Ainsi, alors que cette tendance à l’unité, cette tendance à l’explication de la physique par la mécanique avait échoué, on peut le dire, avec des efforts considérables perdus, voilà au contraire un autre domaine entièrement indépendant, celui de l’électromagnétisme, avec Faraday à l’origine, qui développé par Maxwell, vient tout de suite absorber l’optique.

La conquête ne s’est pas arrêtée là, et tout ce qui se passe actuellement n’est que la continuation des conquêtes de l’électromagnétisme.

Il est assez curieux que cette évolution soit exactement contraire à ce qu’on imaginait. Les phénomènes mécaniques, considérés comme simples parce qu’ils étaient familiers, devaient servir à expliquer les autres. Voilà, au contraire que ce sont les phénomènes électriques aussi peu familiers que possible, puisque ce sont les derniers que nous avons découverts (nous n’avons pas de sens qui nous permette de percevoir l’électricité, et le magnétisme encore moins), ce sont ces phénomènes mystérieux encore, perçus seulement par l’intermédiaire d’instruments plus ou moins compliqués, qui se présentent comme ayant un pouvoir d’explication absolument extraordinaire.

Il y a quelque chose d’extrêmement instructif dans l’histoire de la physique. Ce n’est d’ailleurs pas un fait isolé. Si l’on y regarde de près, on voit que dans toutes les branches de la physique, il en est de même. On voit que ce ne sont pas du tout les phénomènes les plus anciennement connus et les plus familiers qui sont les plus simples, au point de vue d’une construction théorique explicative. Je vous en rappellerai rapidement des exemples.
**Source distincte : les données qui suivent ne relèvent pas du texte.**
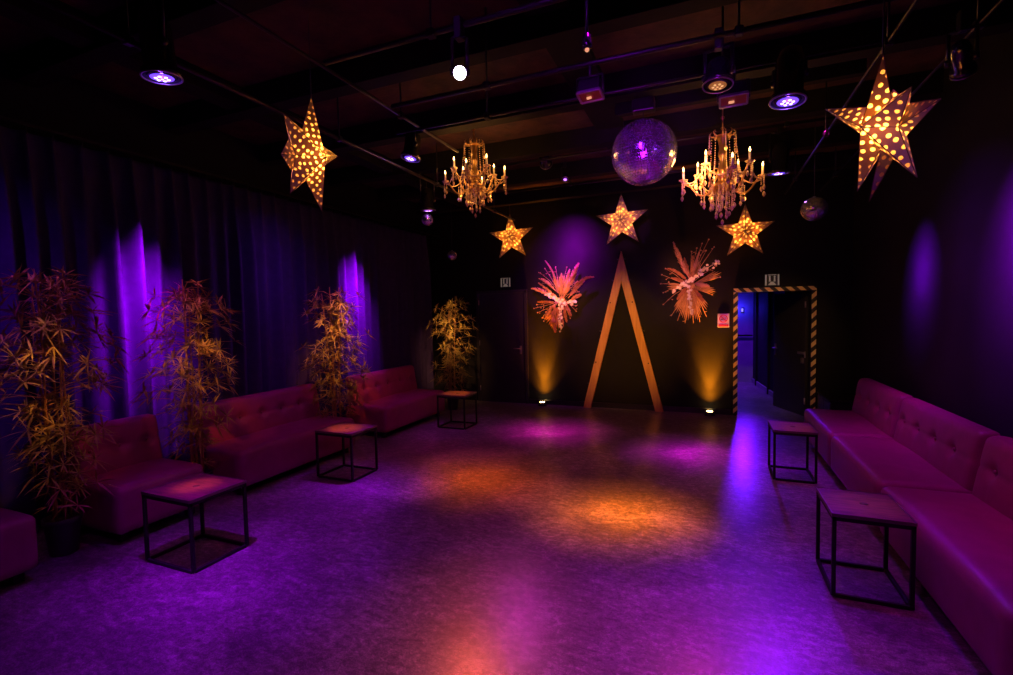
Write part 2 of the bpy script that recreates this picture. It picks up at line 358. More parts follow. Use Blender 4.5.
pipe((-2.3, 2.55, 3.40), (.9, 2.55, 3.40), .017, 'cross pipe carrying the bright white lamp')
pipe((-2.6, 3.77, 3.40), (1.0, 3.77, 3.40), .012, 'thin cross pipe just behind the square floodlight')
pipe((-3.6, 6.25, 3.78), (1.7, 6.25, 3.78), .018, 'cross pipe behind the chandeliers')
pipe((-3.1, 7.5, 3.75), (1.4, 7.5, 3.75), .022, 'cross pipe farthest from the viewer')

# ------------------------------------------------------------------ stage lamps
def par(pos, tgt, label, lens, core, barz, R=.105, L=.36, name='stage_lamp', lk=.60):
    """pos = centre of the front opening"""
    pos = Vector(pos); ax = (Vector(tgt) - pos).normalized()
    t = thing(name, label, 'stage lamp', pos, 'stage lamps on the ceiling pipes')
    Q = ax.to_track_quat('-Z', 'Y').to_matrix()
    k = R / .125
    body = [(R, 0), (R, .03), (R * .82, .035), (R * .82, L * .72), (R * .62, L * .92), (R * .25, L), (1e-5, L)]
    MB().lathe(body + [], 28, (0, 0, 0), Q).build('housing', MT['gloss'], t)
    m = MB().torus(R, .007 * k, 36, 8, (0, 0, -.004), None); m.v = [Q @ v for v in m.v]
    m.build('rim', MT['steel'], t)
    MB().lathe([(R * .98, -.001), (R * .62, -.006), (1e-5, -.006)], 28, (0, 0, 0), Q).build('reflector', MT['gloss'], t)
    ln = MB().lathe([(R * lk, -.007), (R * lk * .75, -.012), (1e-5, -.016)], 28, (0, 0, 0), Q).build('lens', lens, t)
    m = MB()
    for i in range(7):
        a = 2 * PI * i / 6 + .3; rr = R * .3 if i < 6 else 0; o = len(m.v)
        m.lathe([(R * .11, -.012), (R * .07, -.0165), (1e-5, -.018)], 8, (0, 0, 0), Q)
        for q in range(o, len(m.v)): m.v[q] += Q @ Vector((rr * math.cos(a), rr * math.sin(a), 0))
    m.build('bulbs', core, ln)
    if core is MT['violetcore']: point(Q @ Vector((0, 0, -.05)), (.2, .05, 1), 1.2, .01, t)
    pv = Q @ Vector((0, 0, L * .42)); sx = Q @ Vector((1, 0, 0)); sx.z = 0; sx = sx.normalized() if sx.length > .01 else Vector((1, 0, 0))
    top = barz - pos.z - .02
    y = MB()
    for s_ in (-1, 1):
        p = pv + sx * s_ * (R * .82 + .012); y.tube([p, Vector((p.x, p.y, max(top - .06, p.z + .05)))], .011, 6)
        y.lathe([(.022, -.014), (.022, .014)], 10, p, sx.to_track_quat('Z', 'Y').to_matrix())
    zt = max(top - .06, pv.z + .05)
    y.tube([Vector((pv.x, pv.y, zt)) - sx * (R * .82 + .012), Vector((pv.x, pv.y, zt)) + sx * (R * .82 + .012)], .011, 6)
    y.build('yoke', MT['black'], t)
    MB().box((pv.x, pv.y, (zt + top) / 2 + .02), (.045, .06, max(.06, top - zt + .06)), .006).build('clamp', MT['black'], t)
    return t
def flood(pos, tgt, label, barz, lens, core, s=.115):
    pos = Vector(pos); ax = (Vector(tgt) - pos).normalized(); t = thing('floodlight', label, 'floodlight', pos, 'square floodlights on the ceiling pipes')
    Q = ax.to_track_quat('-Z', 'Y').to_matrix()
    def add(name, c, d, m, b=.006, par_=t): return MB().box(Q @ Vector(c), d, b, Q.to_4x4()).build(name, m, par_)
    add('housing', (0, 0, .05), (s * 1.3, s, .09), MT['black'], .012)
    f = MB()
    for c, d in (((0, s * .5, 0), (s * 1.36, .014, .02)), ((0, -s * .5, 0), (s * 1.36, .014, .02)), ((s * .67, 0, 0), (.014, s, .02)), ((-s * .67, 0, 0), (.014, s, .02))): f.box(Q @ Vector(c), d, .003, Q.to_4x4())
    f.build('bezel', MT['steel'], t)
    ln = add('lens', (0, 0, .003), (s * 1.26, s * .92, .006), lens, .001)
    add('bulb', (s * .1, -s * .1, -.006), (s * .28, s * .12, .014), core, .003, ln)
    y = MB(); zt = barz - pos.z
    sx = Q @ Vector((1, 0, 0))
    for q in (-1, 1): y.tube([sx * q * s * .75, sx * q * s * .75 + Vector((0, 0, zt * .6))], .008, 6)
    y.tube([sx * s * -.75 + Vector((0, 0, zt * .6)), sx * s * .75 + Vector((0, 0, zt * .6))], .008, 6); y.tube([(0, 0, zt * .6), (0, 0, zt)], .012, 6)
    y.build('bracket', MT['black'], t)
    return t
P1 = (-3.05, 1.99, 3.22); P2 = (-3.02, 4.62, 3.48); P3 = (-3.62, 5.95, 3.22)
par(P1, (-2.98, 2.25, 0), 'big black stage lamp glowing violet, nearest above the curtain', MT['violetlens'], MT['violetcore'], 3.96, L=.40)
par(P2, (-3.4, 4.1, 0), 'black stage lamp glowing violet beside the crystal chandelier at the curtain side', MT['violetlens'], MT['violetcore'], 3.96, L=.3)
par(P3, (-3.7, 6.3, 0), 'dim purple stage lamp right above a small mirror ball', MT['purplelens'], MT['purplecore'], 3.96, L=.3)
Q1 = (.49, 3.72, 3.11); Q2 = (.81, 6.85, 3.405)
par(Q1, (.3, 3.4, 0), 'black stage lamp glowing violet, high between chandelier and big near star', MT['violetlens'], MT['violetcore'], 3.42, L=.36)
par(Q2, (.7, 7.2, 0), 'black stage lamp glowing violet, lower and farther beside the chandelier near the doorway', MT['violetlens'], MT['violetcore'], 3.96, L=.36, R=.12)
S1 = (-1.28, 2.48, 3.10)
par(S1, (-.35, .55, 1.9), 'dazzling white-violet stage lamp pointing at the viewer', MT['whitelens'], MT['whitelens'], 3.4, R=.036, L=.15, lk=.98)
F1 = (.06, 3.30, 3.12)
par(F1, (-.1, 2.9, 0), 'unlit-looking stage lamp with dim amber lens above the chandelier near the doorway', MT['amberlens'], MT['ambercore'], 3.42, R=.085, L=.16)
U1 = (-2.05, 6.5, 3.8)
par(U1, (-2.3, 8.6, 2.9), 'small dim purple stage lamp aimed at the end wall', MT['purplelens'], MT['purplecore'], 3.96, R=.085, L=.22)
U2 = (-1.92, 7.0, 3.70)
par(U2, (-1.7, 6.0, 2.2), 'tiny purple stage lamp closest to the end wall', MT['purplelens'], MT['purplecore'], 3.96, R=.05, L=.14)
W1 = (1.40, 3.75, 3.12)
par(W1, (1.9, 4.7, 2.2), 'unlit black stage lamp beside the big near star, aimed at the bare wall', MT['gloss'], MT['gloss'], 3.42, R=.06, L=.2)
flood((-.72, 3.28, 3.19), (-.75, 2.75, 0), 'square floodlight with a reddish lens above the mirror ball', 3.40, MT['redlens'], MT['redcore'])
flood((.17, 3.79, 3.20), (.15, 3.2, 0), 'square floodlight with a small bright dot behind the amber stage lamp', 3.40, MT['redlens'], MT['redcore'], .13)
def gobo(pos, label):
    t = thing('spot_fitting', label, 'lamp', pos)
    MB().lathe([(.022, 0), (.026, .02), (.02, .07), (1e-5, .075)], 16).build('housing', MT['gloss'], t); MB().ball((0, 0, -.005), .012, 10).build('bulb', MT['redcore'], t)
    MB().tube([(0, 0, .07), (0, 0, 3.42 - pos[2])], .01, 6).build('stem', MT['black'], t)
gobo((-.57, 2.53, 3.10), 'tiny reddish bulb fitting under a cross pipe above the mirror ball')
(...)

Pour ne prendre que l’optique, vous savez qu’au début, dans tous les traités d’optique, on nous parle de la propagation rectiligne de la lumière. C’est le phénomène optique par excellence, le plus vieux phénomène optique. La théorie de l’émission de Newton était précisément établie en prenant ce phénomène comme fondamental. Un rayon lumineux, c’était un projectile qui se déplace. Tandis qu’avec la théorie de Fresnel, qui reste encore dans son aspect cinématique à la base de notre interprétation de l’optique, la propagation rectiligne est la chose la plus difficile à obtenir ; c’est par l’intermédiaire de la diffraction, de phénomènes compliqués, que nous expliquons la propagation rectiligne.

De même, en électrostatique, le vieux phénomène, c’est le phénomène de Thalès de Milet : c’est l’attraction des corps légers par de l’ambre frotté qu’on approche. Actuellement, dans l’électrostatique telle qu’elle est construite et telle qu’elle représente admirablement les phénomènes, ce phénomène est celui que nous appelons l’attraction des diélectriques polarisés par les corps électrisés. C’est le dernier des phénomènes, celui que nous expliquons en dernier lieu, et qui est le plus complexe de tous.
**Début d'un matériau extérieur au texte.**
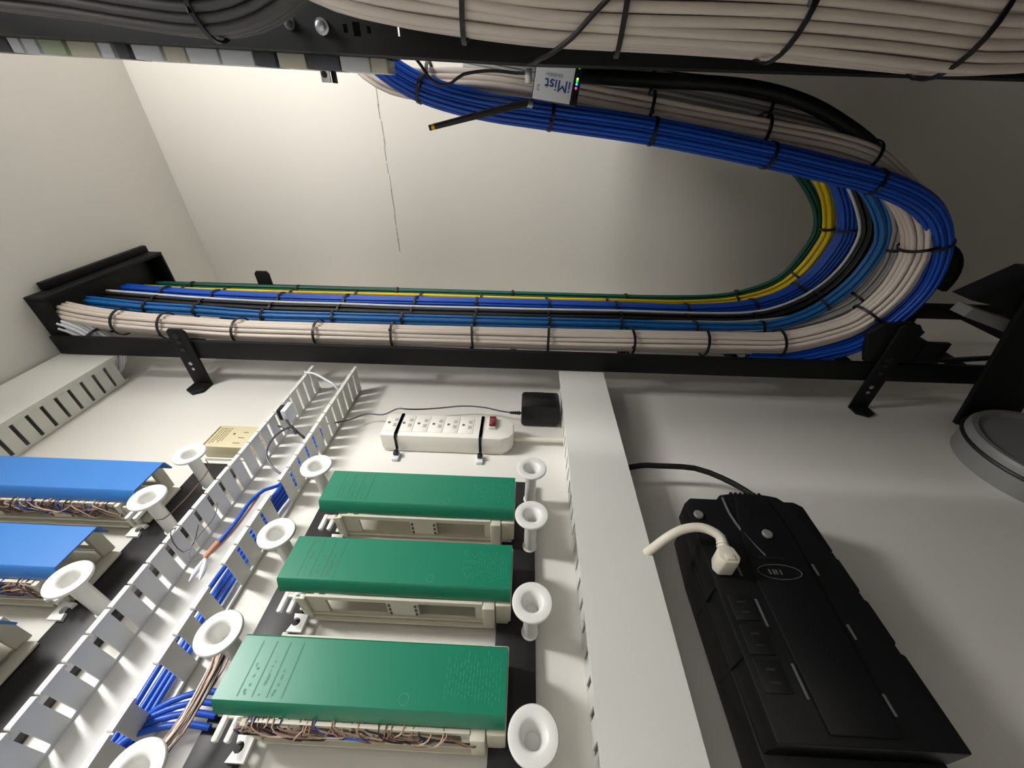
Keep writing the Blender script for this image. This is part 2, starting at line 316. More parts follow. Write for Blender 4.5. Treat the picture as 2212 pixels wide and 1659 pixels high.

De même encore, lorsque nous prenons l’électromagnétisme, l’étude des aimants et des courants, le vieux phénomène est le phénomène des aimants, connu dès l’antiquité. Aujourd’hui encore on est tenté de s’en servir pour expliquer les autres, pour introduire dans les autres les notions fondamentales de champ et de moment magnétiques. En fait, nous sommes arrivés à cette constatation que le phénomène des aimants est un phénomène compliqué, et que le phénomène simple, c’est le phénomène du courant de déplacement introduit par Maxwell par une voie détournée. À partir des lois du courant de déplacement, on prévoit l’existence du courant de convection, c’est-à-dire la production d’actions magnétiques par des particules électrisées en mouvement. Le courant ordinaire ou courant de conduction est considéré lui-même comme constitué par l’ensemble d’un nombre énorme de courants de convection particulaires.

L’aimant est un système plus complexe encore dans lequel il y a dans chaque atome ou molécule des particules électrisées qui tournent, des courants de convection suivant des orbites fermées intramoléculaires. Ce phénomène de l’aimant est ainsi le dernier des phénomènes expliqués en électromagnétisme ; c’est le premier connu et le dernier expliqué, quand on veut avoir une explication cohérente.

Ce qui se passe dans chaque compartiment de la physique se passe aussi pour la physique entière. Ce ne sont pas les phénomènes les plus familiers, les plus anciens, qui doivent être utilisés pour expliquer les autres, mais ce sont au contraire les derniers venus, les phénomènes électromagnétiques, les plus difficiles à atteindre, qui sont en réalité les plus simples et qui doivent nous servir à expliquer les autres.